--- SET EXERCISE ---
Starting at the first line of the data below, retype every line up to and including the one containing "R = math.radians".

--- STORED DATA ---

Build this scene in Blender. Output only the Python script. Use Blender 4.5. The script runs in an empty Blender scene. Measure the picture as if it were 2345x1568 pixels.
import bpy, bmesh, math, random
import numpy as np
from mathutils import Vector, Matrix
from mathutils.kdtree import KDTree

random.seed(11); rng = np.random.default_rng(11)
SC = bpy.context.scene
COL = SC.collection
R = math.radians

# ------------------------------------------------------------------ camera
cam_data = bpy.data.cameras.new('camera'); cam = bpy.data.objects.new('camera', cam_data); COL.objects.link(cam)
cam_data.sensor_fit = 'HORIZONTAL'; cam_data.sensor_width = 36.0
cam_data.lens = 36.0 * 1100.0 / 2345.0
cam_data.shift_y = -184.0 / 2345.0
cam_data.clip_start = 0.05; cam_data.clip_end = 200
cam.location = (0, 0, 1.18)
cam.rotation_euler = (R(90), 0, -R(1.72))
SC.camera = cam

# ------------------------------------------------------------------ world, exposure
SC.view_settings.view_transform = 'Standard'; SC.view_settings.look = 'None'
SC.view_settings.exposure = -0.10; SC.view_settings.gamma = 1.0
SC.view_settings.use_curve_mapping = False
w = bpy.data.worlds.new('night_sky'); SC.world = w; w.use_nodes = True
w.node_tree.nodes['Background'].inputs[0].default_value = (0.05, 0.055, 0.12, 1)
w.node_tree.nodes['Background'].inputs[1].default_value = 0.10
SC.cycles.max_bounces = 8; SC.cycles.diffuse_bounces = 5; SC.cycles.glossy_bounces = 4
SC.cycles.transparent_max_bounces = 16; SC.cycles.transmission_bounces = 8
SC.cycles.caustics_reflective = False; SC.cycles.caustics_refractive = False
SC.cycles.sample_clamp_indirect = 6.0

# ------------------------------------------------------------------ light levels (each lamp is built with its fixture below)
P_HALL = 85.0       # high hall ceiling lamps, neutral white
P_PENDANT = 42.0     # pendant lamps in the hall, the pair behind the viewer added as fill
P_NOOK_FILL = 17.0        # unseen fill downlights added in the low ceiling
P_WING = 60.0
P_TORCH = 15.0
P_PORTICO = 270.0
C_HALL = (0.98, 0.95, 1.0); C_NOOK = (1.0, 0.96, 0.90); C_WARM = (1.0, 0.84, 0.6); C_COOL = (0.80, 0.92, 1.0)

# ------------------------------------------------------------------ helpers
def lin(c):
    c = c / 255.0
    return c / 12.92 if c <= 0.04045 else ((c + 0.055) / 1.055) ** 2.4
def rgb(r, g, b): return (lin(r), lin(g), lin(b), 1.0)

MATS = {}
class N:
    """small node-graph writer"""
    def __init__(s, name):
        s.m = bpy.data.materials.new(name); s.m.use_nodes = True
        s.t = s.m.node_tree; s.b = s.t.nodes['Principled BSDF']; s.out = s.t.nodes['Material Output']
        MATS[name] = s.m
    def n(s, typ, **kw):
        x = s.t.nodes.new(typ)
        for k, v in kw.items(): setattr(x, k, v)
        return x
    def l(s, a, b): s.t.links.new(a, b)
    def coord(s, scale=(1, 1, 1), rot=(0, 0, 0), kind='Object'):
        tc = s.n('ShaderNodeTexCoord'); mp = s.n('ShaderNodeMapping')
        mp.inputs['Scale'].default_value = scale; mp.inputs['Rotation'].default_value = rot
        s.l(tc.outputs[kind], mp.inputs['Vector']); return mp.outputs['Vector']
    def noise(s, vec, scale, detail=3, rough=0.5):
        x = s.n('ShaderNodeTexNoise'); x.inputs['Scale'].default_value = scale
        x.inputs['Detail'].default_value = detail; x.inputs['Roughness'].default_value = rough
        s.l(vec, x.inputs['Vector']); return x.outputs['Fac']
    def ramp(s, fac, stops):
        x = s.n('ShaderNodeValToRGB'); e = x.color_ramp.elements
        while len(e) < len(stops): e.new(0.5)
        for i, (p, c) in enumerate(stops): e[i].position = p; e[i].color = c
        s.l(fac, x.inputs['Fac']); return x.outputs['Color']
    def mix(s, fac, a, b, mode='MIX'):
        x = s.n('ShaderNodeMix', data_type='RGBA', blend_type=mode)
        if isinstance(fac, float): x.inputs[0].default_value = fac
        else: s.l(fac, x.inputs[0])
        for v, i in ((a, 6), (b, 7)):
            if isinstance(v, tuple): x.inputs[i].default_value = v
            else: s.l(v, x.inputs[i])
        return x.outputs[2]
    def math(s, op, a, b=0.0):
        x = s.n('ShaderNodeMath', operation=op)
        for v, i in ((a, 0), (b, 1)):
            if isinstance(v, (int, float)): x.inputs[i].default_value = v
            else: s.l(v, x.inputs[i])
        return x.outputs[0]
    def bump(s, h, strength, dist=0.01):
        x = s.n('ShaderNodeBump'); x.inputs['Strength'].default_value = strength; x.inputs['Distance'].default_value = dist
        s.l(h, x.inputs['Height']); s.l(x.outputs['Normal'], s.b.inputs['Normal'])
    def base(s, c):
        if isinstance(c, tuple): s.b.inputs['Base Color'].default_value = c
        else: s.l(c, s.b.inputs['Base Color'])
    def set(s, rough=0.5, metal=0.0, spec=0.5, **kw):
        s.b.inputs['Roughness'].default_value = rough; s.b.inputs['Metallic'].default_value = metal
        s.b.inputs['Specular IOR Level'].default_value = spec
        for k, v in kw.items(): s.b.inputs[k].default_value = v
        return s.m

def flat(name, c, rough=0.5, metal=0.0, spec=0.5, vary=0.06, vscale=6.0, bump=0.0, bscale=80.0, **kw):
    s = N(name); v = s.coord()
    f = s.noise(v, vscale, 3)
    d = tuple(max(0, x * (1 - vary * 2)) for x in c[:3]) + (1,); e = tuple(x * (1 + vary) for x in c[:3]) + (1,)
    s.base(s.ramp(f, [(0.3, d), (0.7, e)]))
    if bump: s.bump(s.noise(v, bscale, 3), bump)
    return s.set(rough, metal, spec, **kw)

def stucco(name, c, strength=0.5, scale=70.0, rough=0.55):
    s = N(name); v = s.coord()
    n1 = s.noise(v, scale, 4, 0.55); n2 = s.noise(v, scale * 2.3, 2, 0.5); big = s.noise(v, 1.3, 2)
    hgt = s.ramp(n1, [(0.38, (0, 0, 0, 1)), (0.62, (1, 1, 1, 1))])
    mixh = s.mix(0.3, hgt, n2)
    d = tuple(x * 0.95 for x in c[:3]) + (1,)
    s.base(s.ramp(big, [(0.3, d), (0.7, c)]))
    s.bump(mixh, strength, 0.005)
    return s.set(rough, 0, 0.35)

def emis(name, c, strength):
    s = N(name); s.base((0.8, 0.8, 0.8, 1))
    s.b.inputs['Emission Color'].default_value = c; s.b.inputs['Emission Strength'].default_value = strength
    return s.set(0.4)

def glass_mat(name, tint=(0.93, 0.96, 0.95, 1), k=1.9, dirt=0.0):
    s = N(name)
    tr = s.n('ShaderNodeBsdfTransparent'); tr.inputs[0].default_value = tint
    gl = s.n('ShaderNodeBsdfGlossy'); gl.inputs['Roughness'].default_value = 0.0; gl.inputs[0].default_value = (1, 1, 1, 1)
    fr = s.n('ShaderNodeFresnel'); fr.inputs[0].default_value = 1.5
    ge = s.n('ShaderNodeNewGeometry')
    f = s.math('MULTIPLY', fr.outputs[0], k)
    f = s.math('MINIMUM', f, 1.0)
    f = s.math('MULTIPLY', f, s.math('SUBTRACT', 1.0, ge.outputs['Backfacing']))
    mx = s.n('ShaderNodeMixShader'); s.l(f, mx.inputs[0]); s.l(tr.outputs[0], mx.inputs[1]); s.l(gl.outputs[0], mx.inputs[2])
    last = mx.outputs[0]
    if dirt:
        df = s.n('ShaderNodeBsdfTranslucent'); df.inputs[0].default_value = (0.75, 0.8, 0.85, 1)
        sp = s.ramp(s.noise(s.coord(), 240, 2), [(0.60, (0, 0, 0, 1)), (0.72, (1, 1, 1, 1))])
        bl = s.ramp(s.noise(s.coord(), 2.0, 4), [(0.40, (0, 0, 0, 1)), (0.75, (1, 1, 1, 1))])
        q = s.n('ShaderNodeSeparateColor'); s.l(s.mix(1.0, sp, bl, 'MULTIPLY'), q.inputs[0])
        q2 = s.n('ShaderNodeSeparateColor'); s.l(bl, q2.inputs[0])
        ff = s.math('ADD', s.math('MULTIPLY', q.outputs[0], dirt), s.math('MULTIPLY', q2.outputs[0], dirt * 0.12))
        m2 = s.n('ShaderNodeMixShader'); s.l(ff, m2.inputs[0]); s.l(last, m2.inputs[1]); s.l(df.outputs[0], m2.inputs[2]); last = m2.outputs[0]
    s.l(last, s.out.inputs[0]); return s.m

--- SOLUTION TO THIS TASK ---
Build this scene in Blender. Output only the Python script. Use Blender 4.5. The script runs in an empty Blender scene. Measure the picture as if it were 2345x1568 pixels.
import bpy, bmesh, math, random
import numpy as np
from mathutils import Vector, Matrix
from mathutils.kdtree import KDTree

random.seed(11); rng = np.random.default_rng(11)
SC = bpy.context.scene
COL = SC.collection
R = math.radians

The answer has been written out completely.